Les médias britanniques ne lui pardonnent pas, même des années après. Ce qu’il reconnaît : «Quand la presse te prend en grippe, à cause notamment des résultats, elle arrête de voir ce que tu as fait de bien. Elle se focalise uniquement sur le mauvais. C’est très dur de faire changer la narration des choses… Cela arrive beaucoup dans le sport en Angleterre quand les médias se mettent à ne voir que le négatif. Et c’est dur pour un entraîneur et ses joueurs de continuer à avancer. Et c’est dur pour les familles aussi. Ça m’a fait du bien d’aller en Irlande, dans un environnement où l’on ne retient que les bonnes choses.»

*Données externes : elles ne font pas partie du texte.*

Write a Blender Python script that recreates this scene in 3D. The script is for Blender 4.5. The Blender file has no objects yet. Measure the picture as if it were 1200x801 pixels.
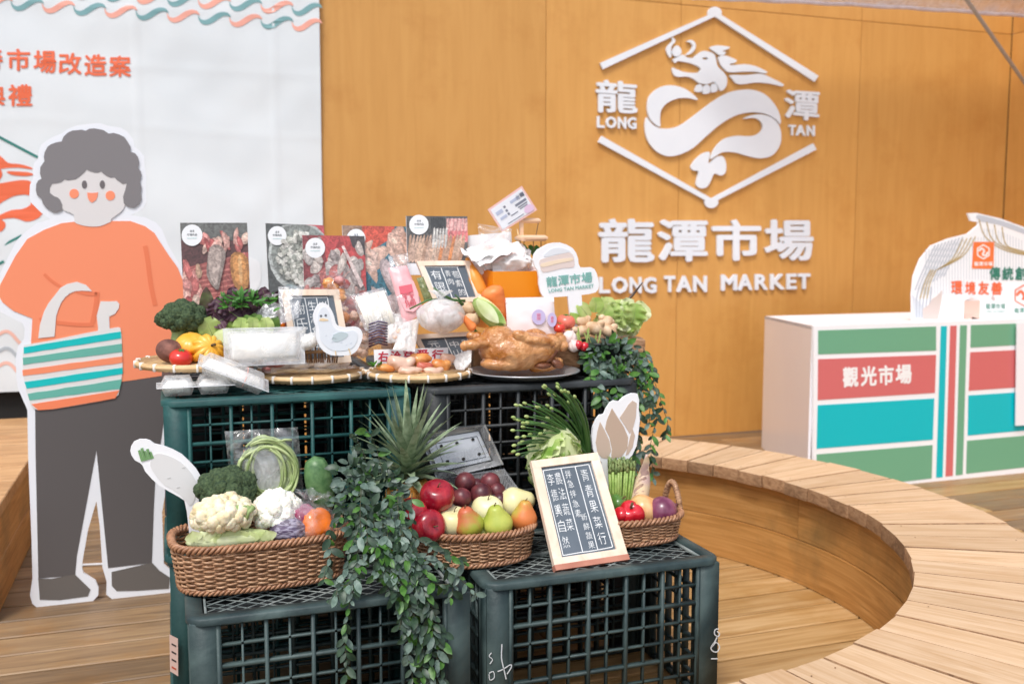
import bpy, bmesh, math, random
from math import sin, cos, pi, radians, atan, sqrt, hypot
from mathutils import Vector, Matrix, noise, Quaternion
from mathutils.geometry import tessellate_polygon
random.seed(7)
R_ = random.random
def U(a, b): return a + (b - a) * R_()
SC = bpy.context.scene
COL = SC.collection
V = Vector
# ---------------------------------------------------------------- camera
CAMZ = 1.14; FPX = 1150.0; YAW = radians(19.2); PIT = atan(112 / 1150)
CF = V((sin(YAW) * cos(PIT), cos(YAW) * cos(PIT), -sin(PIT)))
CR = V((cos(YAW), -sin(YAW), 0)); CU = CR.cross(CF); CO = V((0, 0, CAMZ))
cam = bpy.data.cameras.new('camera'); camo = bpy.data.objects.new('camera', cam); COL.objects.link(camo)
camo.matrix_world = Matrix(((CR.x, CU.x, -CF.x, 0), (CR.y, CU.y, -CF.y, 0), (CR.z, CU.z, -CF.z, CAMZ), (0, 0, 0, 1)))
cam.lens = FPX / 1200 * 36; cam.sensor_width = 36; cam.clip_end = 500; cam.clip_start = .05
cam.dof.use_dof = True; cam.dof.focus_distance = 2.12; cam.dof.aperture_fstop = 4.2
SC.camera = camo
# ---------------------------------------------------------------- light
W = bpy.data.worlds.new('World'); SC.world = W; W.use_nodes = True
nt = W.node_tree; bg = nt.nodes['Background']
sky = nt.nodes.new('ShaderNodeTexSky'); sky.sky_type = 'NISHITA'; sky.sun_disc = False
SUN_EL = radians(58); SUN_AZ = radians(216)     # from behind the camera, high
sky.sun_elevation = SUN_EL; sky.sun_rotation = SUN_AZ; sky.air_density = 1.0; sky.dust_density = 3.0
hs = nt.nodes.new('ShaderNodeHueSaturation'); hs.inputs['Saturation'].default_value = .6
nt.links.new(sky.outputs[0], hs.inputs['Color']); nt.links.new(hs.outputs[0], bg.inputs[0])
bg.inputs[1].default_value = .15
sl = bpy.data.lights.new('sun', 'SUN'); sl.energy = 1.5; sl.angle = radians(14); sl.color = (1, .985, .965)
so = bpy.data.objects.new('sun', sl); COL.objects.link(so)
sd = V((sin(SUN_AZ) * cos(SUN_EL), cos(SUN_AZ) * cos(SUN_EL), sin(SUN_EL)))
so.rotation_euler = sd.to_track_quat('Z', 'Y').to_euler(); so.location = (0, -2, 6)
SC.view_settings.view_transform = 'Standard'; SC.view_settings.look = 'None'
SC.view_settings.exposure = 0.38; SC.view_settings.gamma = 1
# ---------------------------------------------------------------- pixel -> place
def ray(x, y): return CF + CR * ((x - 600) / FPX) - CU * ((y - 400.5) / FPX)
def onz(x, y, z): d = ray(x, y); return CO + d * ((z - CAMZ) / d.z)
def onY(x, y, Y): d = ray(x, y); return CO + d * (Y / d.y)
def onX(x, y, X): d = ray(x, y); return CO + d * (X / d.x)
def mpp(p): return (p - CO).dot(CF) / FPX      # metres per photo pixel at p
class Pl:
    def __init__(s, o, a, b):
        s.o = V(o); s.n = (V(a) - s.o).cross(V(b) - s.o).normalized()
        if s.n.dot(CO - s.o) < 0: s.n = -s.n
    def hit(s, x, y, off=0.0):
        d = ray(x, y); t = (s.o - CO).dot(s.n) / d.dot(s.n)
        return CO + d * t + s.n * off
def PY(Y): return Pl((0, Y, 0), (1, Y, 0), (0, Y, 1))
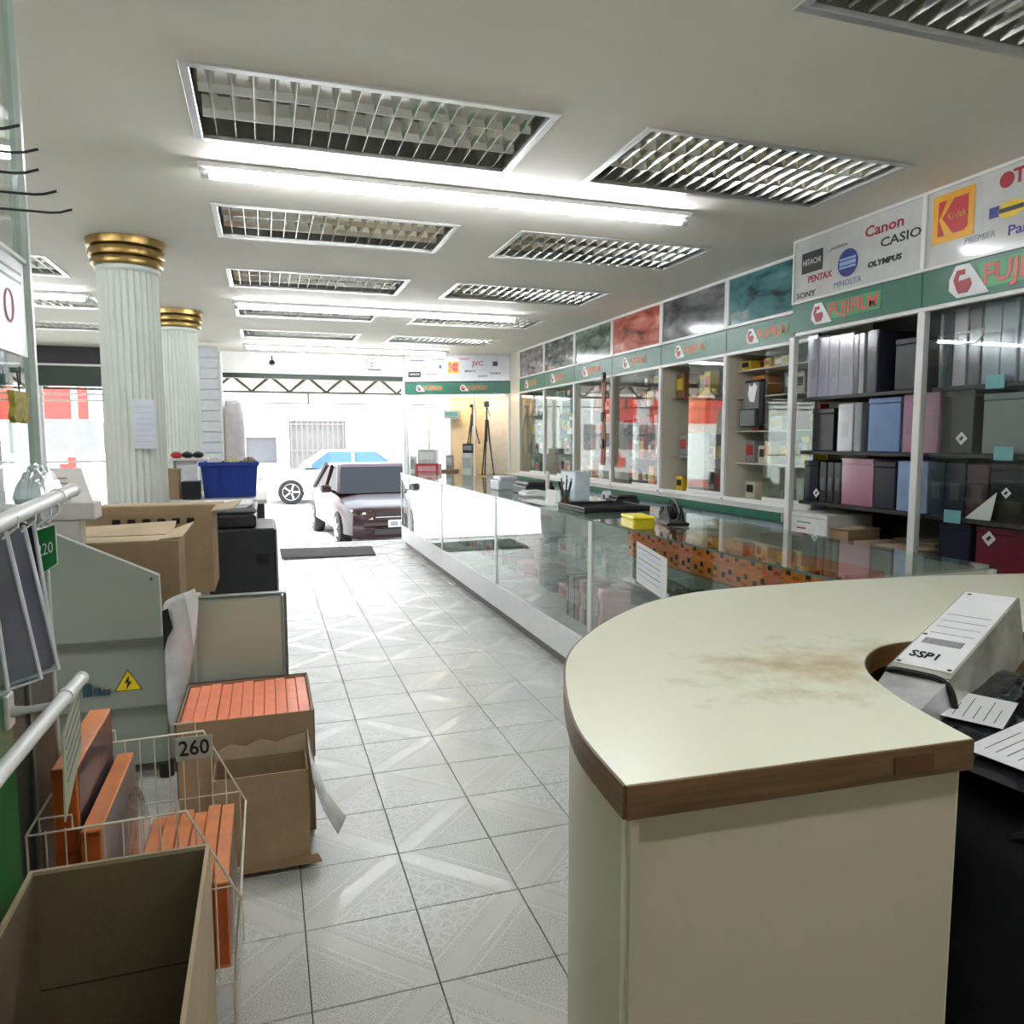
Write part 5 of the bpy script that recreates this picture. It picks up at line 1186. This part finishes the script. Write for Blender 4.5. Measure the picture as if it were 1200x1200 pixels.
for k in range(5): link('rib', MB().prism([(x0+.04+.075*k, y0+.012, z0+.02), (x0+.055+.075*k, y0+.012, z0+.02), (x0+.055+.078*k, y0-.006, z1-.03), (x0+.04+.078*k, y0-.006, z1-.03)], (0, .012, 0)), BLU, cr_)
link('handle_panel', MB().prism([(-.32, y0+.009, z0+.05), (-.20, y0+.009, z0+.05), (-.20, y0-.008, z1-.035), (-.32, y0-.008, z1-.035)], (0, .01, 0)), BLU, cr_)
for k, (c, lb) in enumerate([('white', 'white crumpled paper poking out of the blue crate'), ('yellow', 'yellow-green cloth poking out of the blue crate at its right end'), ('brown', 'brown paper roll lying in the blue crate')]):
    pouch('crumpled_paper' if k != 1 else 'folded_cloth', (-.37+.125*k, 6.14, z1-.12), .12, .2, .15, pm('crate_fill_'+c, {'white': (.6, .6, .58), 'yellow': (.5, .5, .25), 'brown': (.2, .15, .1)}[c], .7, noise=.3), lb, 'paper' if k != 1 else 'cloth', seed=20+k)
for (x0_, x1_, y_, h, m_, lb) in [(-.58, -.46, 5.85, .13, BLACK, 'black box between the blue crate and the column'), (-.72, -.60, 5.9, .22, CARD, 'brown narrow box behind the nearest column'), (-.68, -.52, 6.5, .26, cmat('white'), 'white box behind the black one, left of the blue crate')]:
    t_ = thing('small_box', lb, 'box', ((x0_+x1_)/2, y_+.08, 1.021))
    link('carton', MB().cbox(x0_, x1_, y_, y_+.16, 1.021, 1.021+h-.02, .003), m_, t_); link('lid', MB().cbox(x0_-.002, x1_+.002, y_-.002, y_+.162, 1.0212+h-.02, 1.021+h, .003), m_, t_)
t_ = thing('counter_shelf', 'white topped shelf board carrying dark and red odds and ends beside the second column', 'shelf', (-.6, 6.6, 1.02))
link('board', MB().cbox(-.72, -.44, 6.42, 6.8, 1.285, 1.305, .003), pm('pinkish_board', (.7, .6, .58), .5), t_)
link('support', MB().box(-.71, -.69, 6.44, 6.78, 1.021, 1.285), WHITE, t_)
for k, c in enumerate(('red', 'black', 'black')): pouch('odd_item', (-.67+.08*k, 6.5, 1.306), .08, .12, .05, cmat(c), ['small red cloth item on the shelf board by the second column', 'black strap bundle on the shelf board by the second column', 'black pouch at the right end of the shelf board by the second column'][k], 'item', seed=40+k)

# slatwall board near the entrance
sw = thing('slatwall_stand', 'white slatwall board with horizontal grooves beside the entrance', 'stand', (-.64, 9.8, 0))
for k in range(18): link('slat', MB().cbox(-.80, -.50, 9.70, 9.73, .3+k*.125, .3+k*.125+.113, .004), pm('cool_white_slat', (.66, .69, .74), .4), sw)
link('backing', MB().box(-.80, -.50, 9.732, 9.75, .25, 2.56), WHITE, sw)
link('side_frame', MB().cbox(-.498, -.47, 9.68, 9.95, .05, 2.50, .003), WHITE, sw)
link('side_frame', MB().cbox(-.83, -.802, 9.68, 9.95, .05, 2.50, .003), WHITE, sw)
link('foot', MB().cbox(-.83, -.47, 9.6, 10.1, 0, .049, .004), WHITE, sw)
tb = thing('covered_rack', 'greyish fabric-covered rack beside the slatwall board', 'rack', (-.36, 9.9, 0))
link('cover', lump((-.36, 9.95, .98), (.125, .22, .95), 8, .03, pw=.4), pm('grey_lilac_cloth', (.50, .47, .47), .8, noise=.1), tb, smooth=True)
link('foot', MB().cbox(-.44, -.23, 9.8, 10.1, 0, .06, .004), ALU, tb)

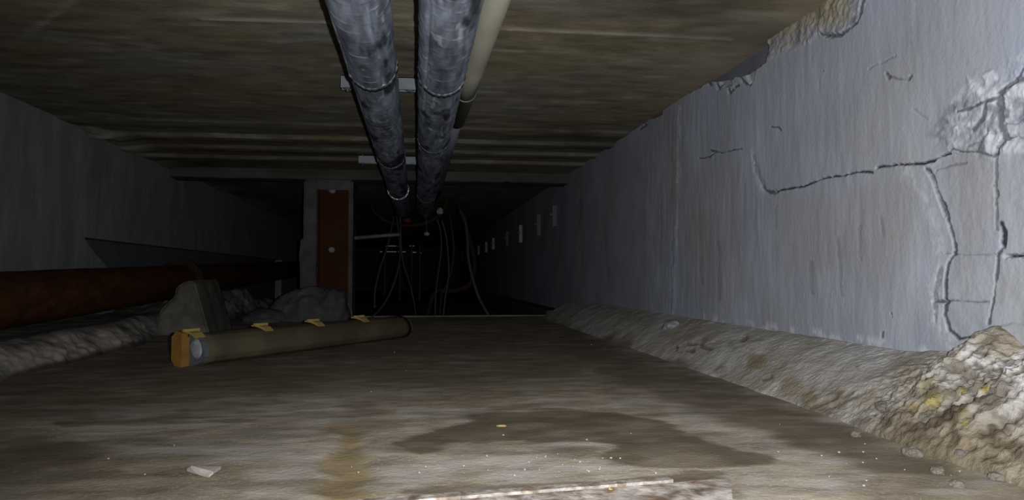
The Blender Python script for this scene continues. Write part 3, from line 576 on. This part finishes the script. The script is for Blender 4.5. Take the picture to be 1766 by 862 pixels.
# concrete pier under the pipe
yf = 5.1; yb = 5.72
def fp(px, py, y=yf): return Vector(on_y(px, py, y))
front = [fp(262, 582), fp(268, 540), fp(285, 522), fp(298, 512), fp(305, 492), fp(320, 483), fp(334, 483), fp(362, 580)]
for v in (front[0], front[-1]): v.z = -.01
back = [Vector((v.x, yb, v.z)) for v in front]
b = bmesh.new(); vf = [b.verts.new(v) for v in front]; vb = [b.verts.new(v) for v in back]; nq = len(front)
b.faces.new(vf); b.faces.new(vb[::-1])
for i in range(nq): b.faces.new((vf[i], vb[i], vb[(i+1) % nq], vf[(i+1) % nq]))
bmesh.ops.recalc_face_normals(b, faces=b.faces[:]); bmesh.ops.bevel(b, geom=b.edges[:], offset=.012, segments=2, affect='EDGES'); bmesh.ops.triangulate(b, faces=b.faces[:])
for _ in range(5):
    Le = [e for e in b.edges if e.calc_length() > .03]
    if Le: bmesh.ops.subdivide_edges(b, edges=Le, cuts=1); bmesh.ops.triangulate(b, faces=b.faces[:])
Pv = np.array([v.co[:] for v in b.verts]); nz = np.stack([fbm(Pv+k*5, 8, 4, 40+k) for k in range(3)], 1)
for v, d in zip(b.verts, nz): v.co += Vector(d)*(.022 if v.co.y < yf+.1 and v.co.x < front[6].x+.02 else .004)
mb = MB(); mb.add(b); tag(mb.build('pipe_support', M['block'], None, True, w_origin=(front[0].x+.15, yf+.3, 0)), 'pale tapered concrete block propping the rusty pipe at its flange', 'support')

# ================================================================ LIGHT FITTING ON THE FLOOR
a_, b_ = Vector((-.955, 3.36, 0)), Vector((-.06, 4.72, 0)); ax = (b_-a_).normalized(); Lf = (b_-a_).length
ang = math.atan2(ax.y, ax.x)
root = thing('light_fitting', a_, 'long beige lamp fitting with orange end and yellow clips lying on the floor', 'lamp', rz=ang)
# local frame: x along the fitting, -y faces the camera, z up
sec = [(0.035, .0), (.0, .004), (-.035, .018), (-.055, .045), (-.055, .075), (-.040, .108), (-.012, .132), (.02, .140), (.035, .142)]
def loft(sec, xs_, sc=lambda t: 1):
    b = bmesh.new(); R = [[b.verts.new((x, y*sc(x), z*sc(x)+.001)) for y, z in sec] for x in xs_]
    m_ = len(sec)
    for A_, B_ in zip(R[:-1], R[1:]):
        for k in range(m_): b.faces.new((A_[k], A_[(k+1) % m_], B_[(k+1) % m_], B_[k]))
    b.faces.new(R[0]); b.faces.new(R[-1][::-1]); bmesh.ops.recalc_face_normals(b, faces=b.faces[:]); mb = MB(); mb.add(b); return mb
sec2 = []
for (y0, z0), (y1, z1) in zip(sec[:-1], sec[1:]): sec2 += [(y0+(y1-y0)*k/4, z0+(z1-z0)*k/4) for k in range(4)]
sec2.append(sec[-1])
loft(sec2, np.linspace(.012, Lf-.03, 30)).build('diffuser', M['diffuser'], root, True)
loft([(y*.8-.002, z*.86+.01) for y, z in sec], [Lf-.03, Lf]).build('end_piece', M['diffuser'], root)
loft([(.036, .0), (.036, .128), (.062, .132), (.088, .118), (.092, .03), (.07, .0)], [-.03, -.012, Lf*.5, Lf]).build('housing', M['orange'], root)
loft([(y*1.02+.002, z*1.02) for y, z in sec], [-.012, .012]).build('end_plate', M['galv'], root)
mb = MB(); mb.lump((-.012, -.006, .078), (.010, .034, .042), 12, .35, 1.5, 3); mb.build('white_patch', M['white'], root, True)
# orange lip around the near end
loft([(.034, -.0), (.030, .147), (.066, .156), (.096, .130), (.098, .03), (.074, .0)], [-.055, -.025]).build('end_cap', M['orange'], root)
for px in (334, 460, 550, 628):
    # place along the upper edge where its pixel column crosses the fitting
    v = ray(px, 570); t_ = None; best = 1e9
    for k in range(400):
        s = Lf*k/399; p = a_+ax*s; e_ = abs(proj(np.array([[p.x, p.y, .14]]))[0, 0]-px)
        if e_ < best: best, t_ = e_, s
    mb = MB(); mb.prism([(t_-.028, -.020, .131), (t_-.028, .004, .149), (t_-.028, .040, .156), (t_-.028, .075, .157), (t_-.028, .078, .150), (t_-.028, .040, .147), (t_-.028, .006, .139), (t_-.028, -.016, .124)], (.056, 0, 0), .002)
    mb.box(t_-.040, t_+.040, .028, .05, .150, .166, .004); mb.build('clip', M['yellow'], root)

# ================================================================ RUSTY COVER AT THE BOTTOM
fl = lambda px, py, z=.0: Vector(on_z(px, py, z))
root = thing('floor_hatch', fl(1180, 862), 'rusty flaking steel hatch let into the floor at the bottom edge of the photo', 'hatch')
def flat(pts, z0, z1, name, m, jit=0):
    b = bmesh.new(); P_ = []
    for (p, q_) in zip(pts, pts[1:]+pts[:1]):
        k = max(1, int((q_-p).length/.012)); P_ += [p+(q_-p)*i/k+Vector((random.uniform(-1, 1), random.uniform(-1, 1), 0))*jit for i in range(k)]
    vs = [b.verts.new((p.x-root.location.x, p.y-root.location.y, z0)) for p in P_]; f = b.faces.new(vs); r_ = bmesh.ops.extrude_face_region(b, geom=[f])
    bmesh.ops.translate(b, verts=[v for v in r_['geom'] if isinstance(v, bmesh.types.BMVert)], vec=(0, 0, z1-z0)); bmesh.ops.recalc_face_normals(b, faces=b.faces[:])
    mb = MB(); mb.add(b); return mb.build(name, m, root)
P1, P2 = fl(1236, 834), fl(860, 864); d_ = (P2-P1).normalized(); pp = Vector((-d_.y, d_.x, 0))
if pp.y < 0: pp = -pp
c1 = fl(1259, 838); c2 = fl(1264, 872)
flat([c1, P1-pp*.010, P1+d_*1.2-pp*.010, P1+d_*1.2-pp*.4, c2-Vector((0, .25, 0)), c2], -.02, .012, 'plate', M['hatch'], .0012)
flat([fl(1150, 834), fl(1160, 838), P1+d_*.10+pp*.004, P1+d_*1.2+pp*.004, P1+d_*1.2+pp*.036, P1+d_*.12+pp*.024], -.02, .013, 'frame_bar', M['rim'], .0015)
flat([P1+pp*.012, P1+pp*.005, P1+d_*1.2+pp*.005, P1+d_*1.2-pp*.011, P1-pp*.011], -.03, .003, 'gap_shade_strip', M['rust'])  # dark strip laid in place of the shaded crevice by the plate

# ================================================================ SMALL LITTER
def litter(name, label, cat, px, py, rad, m, seed, group=None, z=0, base=None):
    p = base if base is not None else fl(px, py); mb = MB(); mb.lump((p[0], p[1], p[2]+rad[2]*.55+z), rad, seed, .35, 1.7, 3)
    return tag(mb.build(name, m, None, False, w_origin=(p[0], p[1], p[2])), label, cat, group)
p = fl(348, 814, .004); root2 = thing('plaster_flake', p, 'thin pinkish grey flake with a pointed corner lying on the left floor', 'flake')
b = bmesh.new(); pts = [fl(322, 808, .012), fl(330, 803, .02), fl(381, 804, .014), (fl(368, 813, .012)), fl(360, 819, .006), fl(345, 815, .008)]
vs = [b.verts.new(v-Vector(p)) for v in pts]; f = b.faces.new(vs); r_ = bmesh.ops.extrude_face_region(b, geom=[f]); bmesh.ops.translate(b, verts=[v for v in r_['geom'] if isinstance(v, bmesh.types.BMVert)], vec=(0, 0, -.005)); bmesh.ops.recalc_face_normals(b, faces=b.faces[:])
mb = MB(); mb.add(b); mb.build('flake_sheet', M['paper'], root2)
litter('wood_chip', 'tiny yellowish chip lying on the dark wet patch mid floor', 'chip', 865, 735, (.012, .005, .003), M['yellow'], 2)
litter('paint_flake', 'tiny yellow flake lying on the rusty hatch', 'flake', 1053, 855, (.004, .004, .003), M['yellow'], 4, z=.010)
pc = on_x(1157, 562, 1.40)
litter('mortar_chunk', 'pale rounded lump of mortar stuck on top of the right kerb', 'stone', 0, 0, (.055, .075, .035), M['white'], 6, base=(1.375, 3.78, .10))
cr = [(1012, 760), (1088, 749), (962, 784), (1342, 781), (912, 799), (930, 812), (905, 812), (970, 803), (1131, 818), (988, 807), (868, 752), (640, 677), (606, 807), (618, 817), (1580, 778), (1560, 812), (1640, 790), (1655, 815), (1640, 822), (1300, 640), (1448, 712), (1500, 735), (92, 742), (187, 793), (250, 820), (300, 770), (1345, 733), (1020, 595), (680, 608), (700, 640)]
cr += [(random.uniform(690, 1080), random.uniform(785, 825)) for _ in range(26)]+[(random.uniform(1400, 1560), random.uniform(760, 850)) for _ in range(10)]
proto = None
for i, (px, py) in enumerate(cr):
    p = fl(px, py)
    if p.x > 1.15-.02: continue
    s_ = random.uniform(.4, 1.1)*(.0026 if py > 700 else .0045)
    if proto is None:
        mb = MB(); mb.lump((0, 0, .5), (1, 1.1, .7), 3, .35, 1.7, 2); proto = o = mb.build('grit_crumb', M['grit'])
    else:
        o = proto.copy(); col.objects.link(o)
    o.location = (p.x, p.y, .002); o.scale = (s_, s_, s_); o.rotation_euler.z = random.uniform(0, 6)
    tag(o, 'tiny pale crumb of grit on the muddy floor', 'crumb', 'pale grit crumbs on the floor')
# rubble at the foot of the broken wall
rub = [(1.22, 1.60, .026, 'largest angular chunk of rubble at the foot of the broken right wall'), (1.10, 1.50, .018, ''), (1.27, 1.50, .02, ''), (1.16, 1.42, .016, ''), (1.22, 1.78, .018, ''), (1.05, 1.36, .012, ''), (1.13, 1.30, .014, ''), (1.30, 1.66, .02, ''), (1.02, 1.27, .012, ''), (1.09, 1.70, .012, '')]
for i, (x, y, s_, lb) in enumerate(rub):
    s = (XR-x)/.34; zb = max(0, .25*(1-s))*.85 if y < 1.9 else max(0, .17*(1-s))
    mb = MB(); mb.lump((0, 0, s_*.3), (s_, s_*1.15, s_*.75), 20+i, .35, 1.6, 4)
    o = mb.build('rubble_chunk', M['rubble'], None, False); o.location = (x, y, zb)
    tag(o, lb or 'rough grey chunk of rubble in the heap at the foot of the broken right wall', 'rubble', 'rubble chunks by the broken right wall')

Selon lui, l’échec de l’Angleterre en 2015 est à rapprocher de celui du XV de France lors de la dernière Coupe du monde. «La génération d’Antoine Dupont est encore très jeune, avance-t-il. Cela avait été pareil après 2015 avec les Farrell, Ford, Vunipola, Marler, Watson… Tous ces joueurs avaient eu leur première sélection quand j’étais là. On voit où ils en sont aujourd’hui.» Quatre ans plus tard, Eddie Jones avait su faire fructifier cet héritage et le XV de la Rose s’était hissé jusqu’en finale, seulement battu par l’Afrique du Sud. Et de disputer les demi-finales en 2023. «Cela demande beaucoup de courage de donner une première sélection à un jeune joueur. Il faut les accompagner, les soutenir, les protéger quand c’est dur. Je suis fier d’avoir permis à ce groupe de joueurs d’avoir émergé.»